RAR5 reader: don't try to unpack entries marked as directories
RAR5 structure contains two places where a file can be marked as a
directory. First place is inside the file_flags field in FILE and
SERVICE base blocks, and the second place is inside file_attributes
bitfield also in the same base blocks.
The first directory flag was used to decide if the reader should
allocate any memory for the dictionary buffer needed to unpack the
files. Because if the file is actually a directory, then there should be
nothing to unpack, so if a file was marked as a directory here, the
reader did not allocate any dictionary buffer.
The second directory flag was used to indicate what file attributes
should be passed to the caller. So this second directory flag was used
as an actual indicator what the caller should do during archive
unpacking: should it treat it as a directory, or should it treat it as a
file.
Because of this situation, it was possible to declare a file as a
directory in the file_flags field, but do not declare it as a directory
in the second field, also adding a compressed stream to the FILE/SERVICE
base block.
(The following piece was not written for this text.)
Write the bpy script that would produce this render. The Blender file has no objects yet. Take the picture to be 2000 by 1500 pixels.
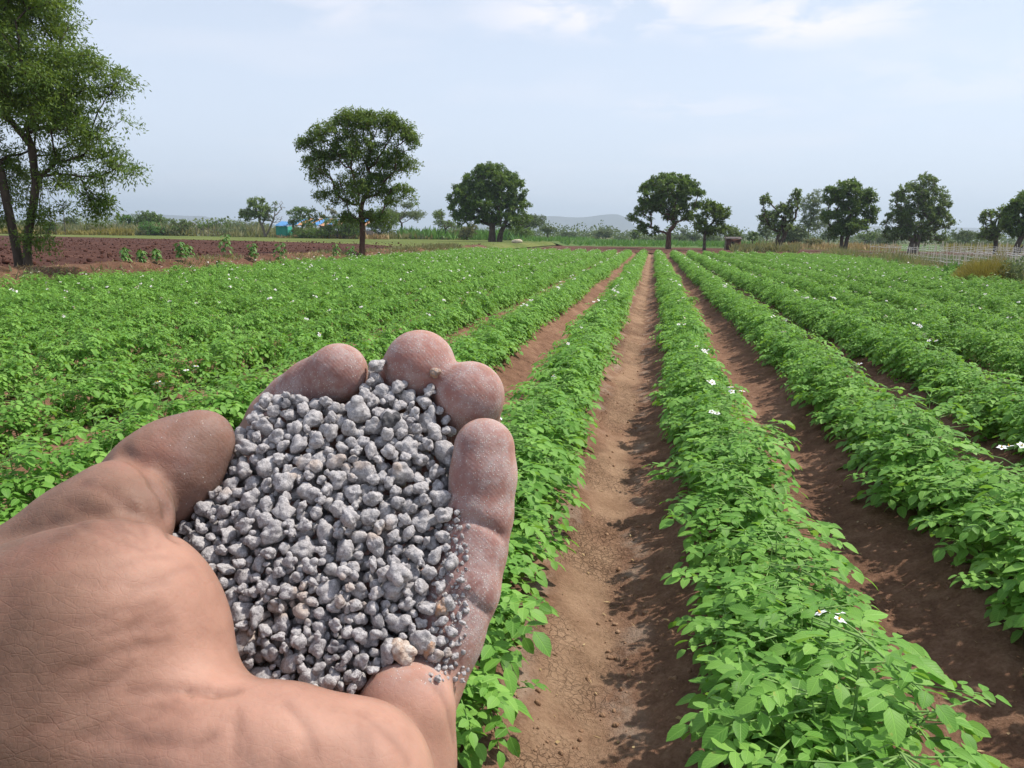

This situation was leading to a condition where the reader
was trying to use unallocated/already freed memory (because it did not
allocate a new dictionary buffer due to the directory flag set in
file_flags).
This commit fixes it so that the reader will check if it tries to
decompress a FILE/SERVICE block that has been declared as a directory in
the file_flags field. If the check will evaluate to true, it will return
an ARCHIVE_FAILED code, because it's not a valid action to take, and
shouldn't exist in valid archives at all.
Also added a unit test for this issue.
This should fix OSSFuzz issue #14574.
This commit also has influenced some of the other unit tests, because it
turned out the sample files used in other tests also did have
inconsistent directory flags in the file_flags and file_attributes
fields. So, some assertions in affected test cases have been changed to
be more relaxed, but still functional.